Concordo plenamente. Concordo tanto que sugiro que sejam propostos projetos de redução dos proventos de um deputado (ao nível dos salários médios da população brasileira), supressão dos diversos auxílios que recebem (ou extensão a todos os trabalhadores com os quais se ‘preocupam tanto’), desconto dos dias não trabalhados, estipulação de jornada de 40 horas divididas em 5 dias por semana (igual a de todos os trabalhadores) dentre tantos outros. E sustento com a mesma fundamentação:

Grande parte da população brasileira tem uma rotina muito mais dura do que aquela desfrutada pelos seus representantes legislativos, sem direito aos mesmos proventos, às mesmas regalias e à mesma falta de controle e fiscalização de suas atividades.

Nesta coluna me ative a alertar para a real intenção deste projeto de lei, não só de suprimir o ‘banho de sol’, mas, também de suprimir qualquer menção da LEP às condições mínimas necessárias à habitabilidade humana das dependências de uma casa prisional. Quanto aos efeitos psicológicos, de saúde física e morais que poderiam advir desta alteração me ocuparei em coluna porvir.

Acessem o site da Câmara dos Deputados e inscrevam-se para acompanhar os projetos de lei que lhe despertem interesse, ou a produção de seus eleitos. Conheçam quem são nossos deputados e a quais interesses servem. Não há como militar no Direito sem conhecer os meandros da política tupiniquim.


REFERÊNCIAS

BROWN, David. Encarceramento em massa. Tradução: Uriel Moeller. 495-518. In: CARLEN, Pat; FRANÇA, Leandro Ayres (orgs.). Criminologias alternativas. Porto Alegre: Canal Ciências Criminais, 2017, p. 503.

FOUCAULT, Michel. Vigiar e punir: nascimento da prisão. Tradução: Raquel Ramalhete. 42. ed. Petrópolis/RJ: Vozes, 2014, p. 224.


NOTAS

[1] Princípio extraído do comando do artigo 5º, inciso XLV da CRFB/1988: “nenhuma pena passará da pessoa do condenado, podendo a obrigação de reparar o dano e a decretação do perdimento de bens ser, nos termos da lei, estendidas aos sucessores e contra eles executadas, até o limite do valor do patrimônio transferido”.

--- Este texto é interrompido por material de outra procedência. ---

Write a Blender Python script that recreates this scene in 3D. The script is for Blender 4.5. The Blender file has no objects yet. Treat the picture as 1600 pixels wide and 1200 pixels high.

[2] Projeto apresentado em 04/09/2018 com a seguinte ementa: Altera a Lei nº 7.210, de 11 de julho de 1984 – Lei de Execução Penal, para revogar o direito dos condenados ao banho de sol e dá outras providências. Situação: Aguardando Designação de Relator na Comissão de Segurança Pública e Combate ao Crime Organizado (CSPCCO). Disponível aqui. Acesso em: 4 jan. 2018.